Eudora Welty on Reagan in Mississippi

The usually somnolent pages of the New York Times have become suddenly enlivened by a fierce debate over a minor but very telling historical event. In 1980, Ronald Reagan launched his presidential campaign with a speech defending “States’ Right” in Neshoba County, Mississippi, where three civil rights activists had been murdered in the early 1960s. Paul Krugman and Bob Herbert have pointed out that this is a quintessential example of how the Republicans have used covert and coded appeals to racism to win over the white vote; meanwhile David Brooks has sought to defend the honour of the Gipper and the conservative movement. (Hilariously, Reagan is also being defended by National Review, a magazine that constantly derided Martin Luther King, Jr. while he was alive. In 1963, white supremists bombed a church in Birmingham, Alabama, killing four girls. In response National Review published an editorial suggesting that the Civil Rights movement was to blame for the terrorist act).

Krugman and Herbert are right, of course. But there is one other voice that’s worth attending to. Eudora Welty (1909-2001) was, along with William Faulkner and Flannery O’Connor, the greatest writer to come out of the American south. She spent almost her whole life in Mississippi and her acutely observed short stories are soaked in regional knowledge. When it came to Mississippi, she knew what she was talking about.

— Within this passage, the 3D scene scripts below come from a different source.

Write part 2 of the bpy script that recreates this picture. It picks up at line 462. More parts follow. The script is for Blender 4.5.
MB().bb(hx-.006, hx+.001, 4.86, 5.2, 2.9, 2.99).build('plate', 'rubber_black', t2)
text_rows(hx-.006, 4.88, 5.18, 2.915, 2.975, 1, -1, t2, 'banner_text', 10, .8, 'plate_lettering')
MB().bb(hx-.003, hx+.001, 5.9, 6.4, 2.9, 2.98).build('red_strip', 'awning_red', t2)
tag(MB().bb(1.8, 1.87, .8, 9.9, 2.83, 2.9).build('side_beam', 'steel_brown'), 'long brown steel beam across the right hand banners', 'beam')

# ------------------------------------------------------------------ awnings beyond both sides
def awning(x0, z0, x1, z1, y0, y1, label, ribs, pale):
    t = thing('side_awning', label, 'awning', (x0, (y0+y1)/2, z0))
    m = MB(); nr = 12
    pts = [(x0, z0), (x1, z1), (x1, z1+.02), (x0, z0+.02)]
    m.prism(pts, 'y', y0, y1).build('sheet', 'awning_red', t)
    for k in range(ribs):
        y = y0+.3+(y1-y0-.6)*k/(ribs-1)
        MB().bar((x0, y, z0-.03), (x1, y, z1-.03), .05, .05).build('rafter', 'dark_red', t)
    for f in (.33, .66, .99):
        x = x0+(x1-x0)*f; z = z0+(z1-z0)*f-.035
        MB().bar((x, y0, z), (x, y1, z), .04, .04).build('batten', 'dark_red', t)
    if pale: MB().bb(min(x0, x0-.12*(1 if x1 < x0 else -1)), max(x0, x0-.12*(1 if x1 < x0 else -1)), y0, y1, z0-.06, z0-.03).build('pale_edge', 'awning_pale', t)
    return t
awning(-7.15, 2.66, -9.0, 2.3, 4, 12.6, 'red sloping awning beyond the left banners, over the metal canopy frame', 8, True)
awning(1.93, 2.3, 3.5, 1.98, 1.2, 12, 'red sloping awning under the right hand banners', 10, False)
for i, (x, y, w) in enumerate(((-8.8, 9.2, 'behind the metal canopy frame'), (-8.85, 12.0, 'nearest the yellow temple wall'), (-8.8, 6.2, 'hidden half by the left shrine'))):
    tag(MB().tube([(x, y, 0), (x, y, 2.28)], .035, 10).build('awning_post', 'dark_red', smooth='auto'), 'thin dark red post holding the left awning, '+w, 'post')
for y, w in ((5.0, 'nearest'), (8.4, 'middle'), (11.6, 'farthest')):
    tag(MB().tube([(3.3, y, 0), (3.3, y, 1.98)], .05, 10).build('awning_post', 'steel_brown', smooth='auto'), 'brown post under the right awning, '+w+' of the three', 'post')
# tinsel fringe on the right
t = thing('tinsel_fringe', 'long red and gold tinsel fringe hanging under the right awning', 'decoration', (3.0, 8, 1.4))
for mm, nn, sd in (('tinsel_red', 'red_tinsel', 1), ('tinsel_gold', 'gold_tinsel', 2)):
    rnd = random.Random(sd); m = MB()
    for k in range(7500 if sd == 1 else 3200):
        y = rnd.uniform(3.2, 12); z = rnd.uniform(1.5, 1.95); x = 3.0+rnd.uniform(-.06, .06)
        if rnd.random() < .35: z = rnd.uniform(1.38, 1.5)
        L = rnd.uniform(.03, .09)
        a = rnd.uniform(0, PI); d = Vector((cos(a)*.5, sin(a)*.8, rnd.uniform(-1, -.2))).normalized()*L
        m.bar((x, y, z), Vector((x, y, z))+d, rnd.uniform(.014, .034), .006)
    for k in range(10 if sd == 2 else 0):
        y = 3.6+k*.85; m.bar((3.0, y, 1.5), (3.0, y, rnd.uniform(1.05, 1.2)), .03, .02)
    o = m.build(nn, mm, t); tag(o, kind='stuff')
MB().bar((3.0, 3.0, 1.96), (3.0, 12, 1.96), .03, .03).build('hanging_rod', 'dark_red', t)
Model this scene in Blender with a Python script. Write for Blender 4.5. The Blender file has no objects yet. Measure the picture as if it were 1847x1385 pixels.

Here is what Welty said in an interview she gave in 1985: “Mississippi is very conservative …. Reagan carried the state because he came down there and he talked about ‘We’ll be having states’ rights’ and a whole lot of things like that. You know that was very wicked of him.”

Welty was a lady of the old school. She never raised her voice and always used words precisely. When she said “wicked” she meant “wicked” with all its full and terrible connotations.